ASU 4-year graduation rate up 20 points since 2002


row of students during ASU undergraduate commencement ceremony

ASU's four-year graduation rate has increased nearly 20 percentage points since 2002.
Photo by: Andy DeLisle

Tatiana Jenkins first encountered eAdvisor, one of Arizona State University’s tools to help students succeed, before she even applied to college.

She went online when she was still in high school to discover what she could study that would couple her interest in public service with her curiosity about international relations.

“I didn’t know which major would be more tailored to what I specifically liked,” Jenkins, now a junior political science major, said. “So I got to explore the different majors, the different certificates.”

Three years into her ASU career, Jenkins is now something of an eAdvisor super-user. She utilizes the tool, which prescribes a pathway to graduate in all of ASU’s 370 undergraduate majors, to guide her own education, and she works to assist younger students in staying the course as well.

She counts herself as someone who has benefited from the eAdvisor system.

“It puts more responsibility on me, but it also gives me more tools so I’m not just filling my classes up with dance credits or physical education credits that have nothing to do with my major,” she said. “I’m filling it up with things that will help me graduate in four years and not be off track.”

Staying on track is key to a student’s success. The university’s four-year graduation rate has increased nearly 20 percentage points since 2002, with the largest increase starting in 2007, after eAdvisor was launched.

That dramatic improvement is the result of ASU’s deep investment in integrating technology like eAdvisor into the learning experience, and experimenting with new ways to keep students on the path toward earning a degree.

“ASU is committed not only to being accessible to students, but we are committed to their success once they get here,” said ASU Provost Robert E. Page Jr. “The innovation and student-centric education that is happening at ASU will help to improve higher education throughout the country.”

eAdvisor isn’t the only change the university has made to help students succeed.

ASU instituted a first-year seminar course called ASU 101. Students learn time-management and academic integrity, but are also introduced to the values of the university, including its focus on sustainability and entrepreneurship. ASU 101 teaches all entering freshman best practices to be academically successful in college.

The university also created residential communities in which students in individual schools live together. Administrators say this allows college staff, some of whom live in the halls themselves, to know where their students are, and help keep them on target if their grades start to slip.

Deans at individual schools and colleges were also asked to become more responsible for their students’ academic outcomes.

“The deans were shown their numbers and given targets,” said Frederick Corey, vice provost for undergraduate education. “Each one had to submit a report saying exactly what they were going to do to improve retention.”

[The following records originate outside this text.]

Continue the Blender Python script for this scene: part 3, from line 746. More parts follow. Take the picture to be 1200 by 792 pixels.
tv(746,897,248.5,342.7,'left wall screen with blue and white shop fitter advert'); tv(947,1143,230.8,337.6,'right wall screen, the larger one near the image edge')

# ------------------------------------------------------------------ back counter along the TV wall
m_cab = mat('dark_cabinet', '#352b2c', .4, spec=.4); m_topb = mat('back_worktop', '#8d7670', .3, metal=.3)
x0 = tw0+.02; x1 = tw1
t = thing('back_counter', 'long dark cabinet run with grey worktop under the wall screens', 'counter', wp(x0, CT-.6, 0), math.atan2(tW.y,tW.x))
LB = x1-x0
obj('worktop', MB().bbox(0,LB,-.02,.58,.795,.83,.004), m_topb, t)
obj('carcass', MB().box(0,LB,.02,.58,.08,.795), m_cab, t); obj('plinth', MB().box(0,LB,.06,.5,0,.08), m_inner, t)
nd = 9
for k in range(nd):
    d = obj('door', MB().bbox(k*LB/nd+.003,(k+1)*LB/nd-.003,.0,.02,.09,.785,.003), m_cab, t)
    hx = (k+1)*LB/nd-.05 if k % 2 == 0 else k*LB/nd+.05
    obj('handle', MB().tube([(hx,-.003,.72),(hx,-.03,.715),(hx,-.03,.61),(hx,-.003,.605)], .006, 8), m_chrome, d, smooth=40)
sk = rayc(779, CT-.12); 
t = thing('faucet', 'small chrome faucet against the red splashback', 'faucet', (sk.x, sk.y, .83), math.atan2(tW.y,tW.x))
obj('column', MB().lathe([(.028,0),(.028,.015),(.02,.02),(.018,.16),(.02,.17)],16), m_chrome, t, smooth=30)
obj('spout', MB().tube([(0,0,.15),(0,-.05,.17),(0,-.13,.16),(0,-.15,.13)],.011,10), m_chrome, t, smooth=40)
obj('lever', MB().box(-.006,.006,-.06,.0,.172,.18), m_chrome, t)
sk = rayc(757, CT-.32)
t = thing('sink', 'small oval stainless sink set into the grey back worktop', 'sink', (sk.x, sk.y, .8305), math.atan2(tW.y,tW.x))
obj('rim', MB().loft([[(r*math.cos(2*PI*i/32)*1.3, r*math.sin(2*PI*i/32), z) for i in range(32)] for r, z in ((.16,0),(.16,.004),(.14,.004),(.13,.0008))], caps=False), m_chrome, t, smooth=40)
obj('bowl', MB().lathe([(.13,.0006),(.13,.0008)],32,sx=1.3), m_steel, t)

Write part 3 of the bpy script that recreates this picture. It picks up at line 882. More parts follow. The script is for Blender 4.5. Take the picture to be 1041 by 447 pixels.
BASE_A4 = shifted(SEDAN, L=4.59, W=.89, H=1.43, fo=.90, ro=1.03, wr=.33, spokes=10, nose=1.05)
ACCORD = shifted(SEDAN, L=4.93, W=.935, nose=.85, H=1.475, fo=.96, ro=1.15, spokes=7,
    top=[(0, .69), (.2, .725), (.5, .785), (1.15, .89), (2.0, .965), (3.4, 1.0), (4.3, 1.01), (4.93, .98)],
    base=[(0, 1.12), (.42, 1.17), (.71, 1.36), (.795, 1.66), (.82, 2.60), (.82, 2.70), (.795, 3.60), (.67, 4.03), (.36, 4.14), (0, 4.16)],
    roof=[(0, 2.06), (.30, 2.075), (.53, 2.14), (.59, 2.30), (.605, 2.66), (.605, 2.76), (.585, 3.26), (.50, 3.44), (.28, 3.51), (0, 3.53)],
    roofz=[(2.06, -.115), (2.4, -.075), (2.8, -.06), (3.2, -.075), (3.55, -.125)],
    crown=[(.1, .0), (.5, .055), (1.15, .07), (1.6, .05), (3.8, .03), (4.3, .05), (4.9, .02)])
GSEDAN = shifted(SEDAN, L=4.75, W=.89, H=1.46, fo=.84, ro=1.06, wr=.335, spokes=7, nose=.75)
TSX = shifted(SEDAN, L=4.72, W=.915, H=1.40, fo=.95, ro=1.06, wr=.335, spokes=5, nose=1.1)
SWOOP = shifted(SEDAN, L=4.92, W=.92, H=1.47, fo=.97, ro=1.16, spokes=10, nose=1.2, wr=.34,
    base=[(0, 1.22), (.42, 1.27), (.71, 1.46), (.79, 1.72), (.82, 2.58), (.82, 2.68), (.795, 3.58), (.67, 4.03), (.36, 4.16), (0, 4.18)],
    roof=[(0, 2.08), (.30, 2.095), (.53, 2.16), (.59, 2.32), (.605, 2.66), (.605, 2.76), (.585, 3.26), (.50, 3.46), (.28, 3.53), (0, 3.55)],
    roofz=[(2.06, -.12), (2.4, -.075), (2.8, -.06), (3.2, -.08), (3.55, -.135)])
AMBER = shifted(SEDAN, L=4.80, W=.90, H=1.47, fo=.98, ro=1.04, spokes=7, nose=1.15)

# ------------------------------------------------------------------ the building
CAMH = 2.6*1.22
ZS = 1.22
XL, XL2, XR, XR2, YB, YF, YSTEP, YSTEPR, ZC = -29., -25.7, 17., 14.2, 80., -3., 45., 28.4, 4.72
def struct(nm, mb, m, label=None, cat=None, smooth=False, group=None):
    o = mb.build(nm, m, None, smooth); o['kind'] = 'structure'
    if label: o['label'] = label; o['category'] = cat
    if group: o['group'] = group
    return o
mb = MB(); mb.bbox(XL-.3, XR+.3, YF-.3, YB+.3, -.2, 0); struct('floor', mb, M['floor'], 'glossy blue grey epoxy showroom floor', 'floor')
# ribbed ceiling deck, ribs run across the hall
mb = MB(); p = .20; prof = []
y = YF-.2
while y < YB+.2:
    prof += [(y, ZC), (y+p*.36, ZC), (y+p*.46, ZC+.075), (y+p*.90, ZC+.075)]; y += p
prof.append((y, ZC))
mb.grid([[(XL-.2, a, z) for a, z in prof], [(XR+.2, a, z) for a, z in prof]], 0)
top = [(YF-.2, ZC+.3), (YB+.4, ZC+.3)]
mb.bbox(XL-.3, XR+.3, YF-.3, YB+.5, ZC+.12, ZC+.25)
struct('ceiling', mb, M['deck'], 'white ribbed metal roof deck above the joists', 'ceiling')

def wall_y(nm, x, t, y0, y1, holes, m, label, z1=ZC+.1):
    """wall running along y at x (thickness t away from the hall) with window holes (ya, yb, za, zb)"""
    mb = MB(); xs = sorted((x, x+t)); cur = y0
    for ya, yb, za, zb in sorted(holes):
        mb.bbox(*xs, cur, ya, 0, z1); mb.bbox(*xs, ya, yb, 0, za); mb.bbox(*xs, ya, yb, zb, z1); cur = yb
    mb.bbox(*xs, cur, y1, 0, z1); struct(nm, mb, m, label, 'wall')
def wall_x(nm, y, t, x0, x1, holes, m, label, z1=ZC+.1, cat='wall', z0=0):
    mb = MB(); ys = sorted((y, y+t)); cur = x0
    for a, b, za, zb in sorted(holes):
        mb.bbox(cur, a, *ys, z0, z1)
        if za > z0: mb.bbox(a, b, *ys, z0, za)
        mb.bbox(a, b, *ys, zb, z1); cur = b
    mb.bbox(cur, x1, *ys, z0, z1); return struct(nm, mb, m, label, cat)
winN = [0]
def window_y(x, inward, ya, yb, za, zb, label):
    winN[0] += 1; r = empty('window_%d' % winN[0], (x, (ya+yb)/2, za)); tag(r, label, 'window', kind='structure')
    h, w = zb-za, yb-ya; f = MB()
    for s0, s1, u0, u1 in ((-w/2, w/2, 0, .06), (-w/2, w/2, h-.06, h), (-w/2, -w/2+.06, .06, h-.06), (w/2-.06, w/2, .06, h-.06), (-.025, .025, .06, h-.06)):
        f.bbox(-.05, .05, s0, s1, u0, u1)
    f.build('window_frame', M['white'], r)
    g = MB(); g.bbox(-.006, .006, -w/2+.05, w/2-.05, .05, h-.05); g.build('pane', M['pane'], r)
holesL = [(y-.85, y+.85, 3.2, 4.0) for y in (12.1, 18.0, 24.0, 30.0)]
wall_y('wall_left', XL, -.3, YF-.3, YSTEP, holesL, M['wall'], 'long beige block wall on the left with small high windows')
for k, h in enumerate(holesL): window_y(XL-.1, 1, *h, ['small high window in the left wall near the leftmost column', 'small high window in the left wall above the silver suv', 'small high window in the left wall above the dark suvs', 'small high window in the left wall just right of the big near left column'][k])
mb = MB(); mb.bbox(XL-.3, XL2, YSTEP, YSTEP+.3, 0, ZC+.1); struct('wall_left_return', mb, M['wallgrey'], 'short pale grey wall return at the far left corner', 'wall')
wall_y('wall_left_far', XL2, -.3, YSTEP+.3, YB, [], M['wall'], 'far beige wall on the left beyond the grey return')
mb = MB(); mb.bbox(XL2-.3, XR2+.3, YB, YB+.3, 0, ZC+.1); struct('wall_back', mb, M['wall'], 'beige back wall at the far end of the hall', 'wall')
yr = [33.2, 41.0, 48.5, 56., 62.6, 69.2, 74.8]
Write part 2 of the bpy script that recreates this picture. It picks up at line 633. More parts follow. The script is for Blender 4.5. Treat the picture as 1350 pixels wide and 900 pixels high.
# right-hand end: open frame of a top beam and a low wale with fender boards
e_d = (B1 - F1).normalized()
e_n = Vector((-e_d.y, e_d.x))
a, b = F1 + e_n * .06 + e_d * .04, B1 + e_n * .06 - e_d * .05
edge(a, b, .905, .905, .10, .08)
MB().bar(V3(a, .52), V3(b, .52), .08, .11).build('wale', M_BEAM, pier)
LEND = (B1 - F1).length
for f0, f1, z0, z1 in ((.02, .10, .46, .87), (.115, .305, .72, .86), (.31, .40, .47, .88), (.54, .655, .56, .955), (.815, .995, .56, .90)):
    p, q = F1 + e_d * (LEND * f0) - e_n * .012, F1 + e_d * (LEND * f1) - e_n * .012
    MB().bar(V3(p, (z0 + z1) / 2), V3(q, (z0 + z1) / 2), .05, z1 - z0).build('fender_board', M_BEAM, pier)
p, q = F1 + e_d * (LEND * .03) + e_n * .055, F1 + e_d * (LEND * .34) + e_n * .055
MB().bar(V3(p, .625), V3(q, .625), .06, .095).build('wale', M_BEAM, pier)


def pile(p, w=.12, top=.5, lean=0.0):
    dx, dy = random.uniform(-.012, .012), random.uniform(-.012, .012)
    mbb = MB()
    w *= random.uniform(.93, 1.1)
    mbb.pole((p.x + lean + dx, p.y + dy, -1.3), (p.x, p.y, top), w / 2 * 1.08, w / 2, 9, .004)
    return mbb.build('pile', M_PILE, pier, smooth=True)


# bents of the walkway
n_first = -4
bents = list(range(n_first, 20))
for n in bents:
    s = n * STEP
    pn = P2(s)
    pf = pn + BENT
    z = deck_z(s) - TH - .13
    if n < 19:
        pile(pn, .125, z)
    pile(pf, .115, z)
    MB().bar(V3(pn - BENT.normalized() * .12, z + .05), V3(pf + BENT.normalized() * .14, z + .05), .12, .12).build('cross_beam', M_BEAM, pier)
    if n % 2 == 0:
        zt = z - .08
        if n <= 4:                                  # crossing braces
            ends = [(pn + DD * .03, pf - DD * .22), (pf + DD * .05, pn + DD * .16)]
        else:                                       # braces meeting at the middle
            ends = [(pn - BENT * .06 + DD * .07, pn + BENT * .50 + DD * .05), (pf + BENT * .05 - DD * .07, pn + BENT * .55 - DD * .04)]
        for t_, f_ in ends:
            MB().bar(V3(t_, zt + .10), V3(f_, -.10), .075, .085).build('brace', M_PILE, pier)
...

Each of these programs helped to increase academic success and contributed to the improvement in graduation rates.

“We feel an obligation for our undergraduate students,” Corey said. “We’ve admitted those students, and we have an obligation to help them succeed.”

Even with the measurable success, ASU continues to do more to learn how to improve student outcomes.

In the fall 2014 semester, Art Blakemore, senior vice provost, led a pilot program called Learn-Explore-Advance-Design (LEAD) to test an interdisciplinary approach to teaching three subject areas: communication; critical reading and writing; and academic success. One hundred students learned in a “flipped classroom,” where lectures and presentations were placed online, and in-class time was spent collaborating on projects related to the material. They also got more individualized attention from faculty.

The students in LEAD were ones the university thought could benefit from a more hands-on approach during their first semester in college. Similar students who were not in the LEAD program tend to advance to the second semester of freshman year at a rate of roughly 85 percent. Students in the LEAD program advanced at a rate of 97 percent.

“Now the question is, can we scale it?” Corey said, referring to a critical question at a university the size of ASU: How will something like the LEAD program work when it is applied to thousands of students instead of just a fraction of that?

It is that kind of experimenting that has led to the success of programs like eAdvisor, which not only describes courses and majors, but allows students to see exactly what courses they need to take, what semester they need to take them in and what grades they need to get to stay in the major.

For Jenkins, the political science junior, that kind of innovation brings a school the size of ASU within reach.

“I’m not overwhelmed with all the information…” she said. “It’s just having all the options condensed for you, and then you can fit that into how you learn and how you want to graduate.”